Your task is to reproduce, verbatim and without pictures, the lines from the opening of the listing through the line containing "sk.build('sketch_line', banner)".

** Start Source excerpt **

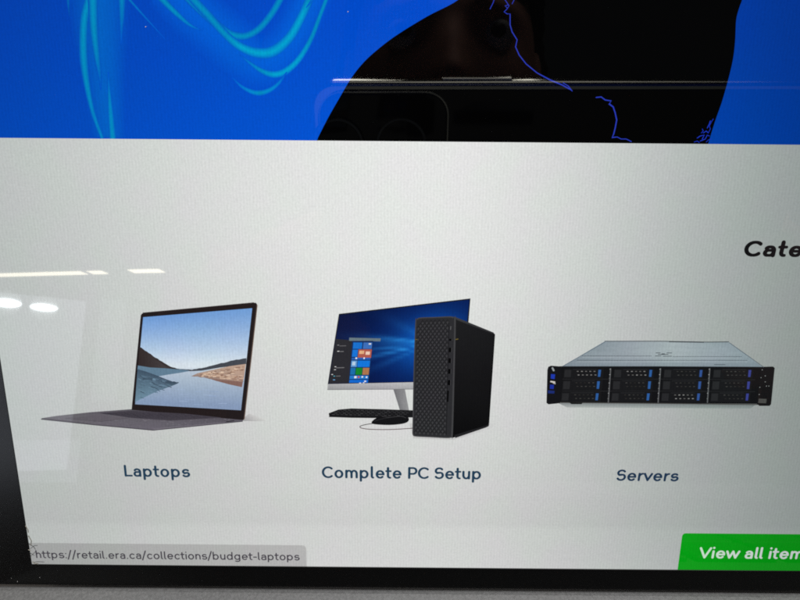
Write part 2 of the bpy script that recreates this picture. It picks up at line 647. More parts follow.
ink = (40, 57, 176)
sk = Art(3)
def sketch(px, w=1.1, col=ink, s=0):
    sk.line(px, [k * .85 for k in w] if isinstance(w, list) else w * .85, col, smooth=s)
sketch([(505, -14), (503, -6), (505, 0), (509, 6), (507, 9), (504, 12), (507, 14), (510, 14), (510, 25), (512, 32), (517, 40), (515.5, 47), (519, 55), (526, 64), (537, 73), (550, 80), (562, 85), (571, 90)], [.9] * 8 + [1.2] * 7 + [1.6, 1.5, 1.2])
sketch([(490, 9), (493, 3), (495, -3)], .9)
sketch([(512, 4), (514, 0), (513, -5)], .8)
sketch([(508, 5), (505, 6), (507, 8)], .8)
sketch([(563, 83), (568, 86), (572, 91)], 1.0)
sketch([(596, 97.5), (601, 97), (605, 100), (611, 101), (609, 104), (613, 107), (615, 113), (616.5, 120), (615, 128), (613.5, 134), (612, 137.5), (617, 137), (621, 139), (626, 139), (631, 141.5)], [1.3] * 4 + [1.5] * 7 + [1.0] * 4)
sketch([(697, 138), (700, 136), (704, 135), (702, 139)], 1.0, (30, 55, 190))
sketch([(700, 141), (705, 139), (707, 135), (709, 136)], .9, (30, 55, 190))
sketch([(707, 128), (709, 124), (710, 121)], .9, (30, 60, 200))
sketch([(703, 133), (706, 131), (708, 133)], .8, (30, 60, 200))
for px in ([(694, 142), (697, 141), (699, 142.5)], [(708, 133), (710, 129), (709, 126), (711, 122), (713, 119)], [(701, 133), (703, 131), (702, 129)], [(706, 142), (708, 140), (711, 139)]):
    sketch(px, .75, (26, 50, 180))
sk.build('sketch_line', banner)

cy, cyd = (0, 163, 205), (0, 142, 190)
B = (0, 82, 205)
swirls = [
    ([(92, -14), (89, 0), (85, 16), (83.5, 36), (84, 60), (87, 84), (93, 112), (102.5, 138.4)], [5, 5, 5, 5, 5, 4, 3, 2.4], [cyd] * 6 + [(0, 132, 195)] * 2),
    ([(92, -14), (93, 0), (94, 28), (97, 56), (100, 76), (101, 90)], [6.5, 6, 5, 4, 2.4, .4], [cyd, cyd, cyd, (0, 130, 190), (0, 105, 195), B]),
    ([(108.5, 72), (109.5, 95), (111, 115), (113, 138.8)], [.5, 2.2, 3.4, 4.2], [B, (0, 130, 195), (0, 140, 195), cyd]),
    ([(122, -14), (122, 0), (122, 18), (121, 45)], [4.6, 4.2, 3.2, .5], [cyd, (0, 132, 190), (0, 118, 190), B]),
    ([(119, -14), (130, 0), (146, 18), (166, 40)], [2, 1.6, 1.2, .3], [cyd, (0, 120, 195), (0, 105, 200), B]),
    ([(68, -10), (68.5, 4), (70, 18)], [2.4, 1.6, .3], [(0, 110, 180), (0, 100, 180), (0, 70, 175)]),
    ([(152, -12), (163, 0), (176, 13), (190, 25), (203, 31)], [4.5, 4, 3.4, 2.2, .4], [cy, cyd, cyd, (0, 125, 200), B]),
    ([(178, -14), (190, 0), (206, 15), (222, 29), (233, 35), (246, 36), (259, 29), (271, 15), (280, 0), (287, -14)], [5, 5, 5, 5, 4.6, 4.2, 4, 4, 4, 4], cyd),
    ([(183, -14), (194, 0), (208, 15), (226, 35), (241, 47), (258, 53), (274, 51), (290, 37), (302, 16), (309, 0), (314, -14)], [5, 5, 5, 4.6, 5, 6, 6.4, 5.6, 5, 5, 5], [cyd, cyd, cyd, cyd, cy, cy, cy, cy, cy, cyd, cyd]),
    ([(240, 55), (250, 63), (262, 71), (274, 74.5), (286, 71), (299, 59), (311, 39), (320, 16), (326, 0), (330, -14)], [.5, 2, 3.2, 4, 4, 3.6, 3, 2.6, 2.6, 2.6], [B, (0, 125, 205), cyd, cy, cy, cy, cyd, cyd, cyd, cyd]),
    ([(232, 77), (241, 86), (251, 91.5), (260, 93), (270, 90), (279, 83), (287, 72)], [.4, 1.8, 2.8, 3.2, 2.8, 2, .4], [B, (0, 118, 205), (0, 138, 208), cyd, (0, 140, 208), (0, 125, 205), B]),
    ([(316, -10), (312, 0), (306, 8)], [2, 1.2, .3], [cyd, (0, 115, 205), B]),
]
gl = Art(1.5)
gl.soft_line([(98, -16), (100, 30), (104, 80), (109, 137.2)], [40, 34, 26, 20], (0, 96, 196), 6)
gl.soft_line([(165, -16), (196, 14), (236, 46), (262, 62), (290, 40), (316, -14)], [30, 34, 34, 30, 26, 24], (0, 94, 213), 6)
gl.build('swirl_glow', banner)
for k, (px, w, c) in enumerate(swirls):
    a = Art(2); a.z += k * 3e-6
    a.soft_line(px, w, c, 7, .10)
    a.build('swirl_line', banner)

# ---------------------------------------------------------------- laptop photo on the page
lp = Art(1)
def z1(x, y, ox=30, oy=290, k=3.3333):
    return (ox + x / k, oy + y / k)
def q5(x, y):
    return (130 + x / 5, 300 + y / 5)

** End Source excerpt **

= Result for this task =
Write part 2 of the bpy script that recreates this picture. It picks up at line 647. More parts follow.
ink = (40, 57, 176)
sk = Art(3)
def sketch(px, w=1.1, col=ink, s=0):
    sk.line(px, [k * .85 for k in w] if isinstance(w, list) else w * .85, col, smooth=s)
sketch([(505, -14), (503, -6), (505, 0), (509, 6), (507, 9), (504, 12), (507, 14), (510, 14), (510, 25), (512, 32), (517, 40), (515.5, 47), (519, 55), (526, 64), (537, 73), (550, 80), (562, 85), (571, 90)], [.9] * 8 + [1.2] * 7 + [1.6, 1.5, 1.2])
sketch([(490, 9), (493, 3), (495, -3)], .9)
sketch([(512, 4), (514, 0), (513, -5)], .8)
sketch([(508, 5), (505, 6), (507, 8)], .8)
sketch([(563, 83), (568, 86), (572, 91)], 1.0)
sketch([(596, 97.5), (601, 97), (605, 100), (611, 101), (609, 104), (613, 107), (615, 113), (616.5, 120), (615, 128), (613.5, 134), (612, 137.5), (617, 137), (621, 139), (626, 139), (631, 141.5)], [1.3] * 4 + [1.5] * 7 + [1.0] * 4)
sketch([(697, 138), (700, 136), (704, 135), (702, 139)], 1.0, (30, 55, 190))
sketch([(700, 141), (705, 139), (707, 135), (709, 136)], .9, (30, 55, 190))
sketch([(707, 128), (709, 124), (710, 121)], .9, (30, 60, 200))
sketch([(703, 133), (706, 131), (708, 133)], .8, (30, 60, 200))
for px in ([(694, 142), (697, 141), (699, 142.5)], [(708, 133), (710, 129), (709, 126), (711, 122), (713, 119)], [(701, 133), (703, 131), (702, 129)], [(706, 142), (708, 140), (711, 139)]):
    sketch(px, .75, (26, 50, 180))
sk.build('sketch_line', banner)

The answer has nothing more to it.